After three years, prices returned to pre-storm levels but did not drop below them, the study found.

The study also found that hurricanes did not fundamentally change the long-term demand for housing in areas that had been hit by the storms.

“One hypothesis for the gentrification phenomena is that wealthier households may move into communities at a higher rate following a storm because they have a greater ability to both absorb the temporary price increase and any insurance cost increases,” the study said.

Joshua Graff Zivin, a co-author of the study from the University of California, San Diego, said that could indicate “a market flaw, given the current state of the climate.”

“Policies may be needed to ensure that these communities have strong adaptation and mitigation measures in place to deal with future storms,” he said.

‘Renting may become a more viable strategy’

The issue has become increasingly worrisome in Florida, where residents now pay the highest premiums for homeowners insurance.
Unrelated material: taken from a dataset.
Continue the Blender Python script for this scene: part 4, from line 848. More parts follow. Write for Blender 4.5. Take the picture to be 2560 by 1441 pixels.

According to an analysis by the Insurance Information Institute, Florida homeowners faced an average cost of $4,231 for property insurance in 2022, compared to a national average of $1,544.

And just last month, state lawmakers passed a bill requiring hundreds of thousands of property owners in the state to buy flood insurance. The Florida Legislature approved the requirement, the first of its kind in the nation, after Hurricane Ian caused catastrophic damage last year in parts of the state where few people had any coverage (Climatewire, Dec. 15, 2022).

Liao said the authors of the study were particularly surprised that housing demand didn’t decrease in areas that had been hit by hurricanes.

“Hurricanes are projected to get stronger,” she said. “Our findings show that the idea that people will naturally retreat from hazardous areas may not necessarily hold up. In Florida, at least, it appears that market forces are not encouraging people to move to safer places.”

Benjamin Keys, a professor of real estate and finance at the University of Pennsylvania’s Wharton School who has also studied the effects of climate change on housing, said wealthier people may have an advantage in their ability to pay rising insurance costs but there’s no guarantee that property values in the state will rise in the long run.

“It’s an interesting thing that could go in either direction,” he said Tuesday. “If there’s an area that everyone agrees is going to be underwater in 25 years, then the value of that land should fall dramatically. You can imagine Florida having enclaves where there’s very low-income residents living in extremely flood-prone areas, and so I don’t think it’s necessarily one size fits all.”

Keys also warned that any price changes in a housing market can come slowly, unlike a stock that can reprice immediately in reaction to bad news, but he predicted a long-term trend may be that more retirees moving to Florida will decide to rent instead of buy to protect their retirement equity.

“Renting may become a more viable strategy in some of these riskier areas,” he said. “And you know, barring that, the mountains are also a nice place to retire to.”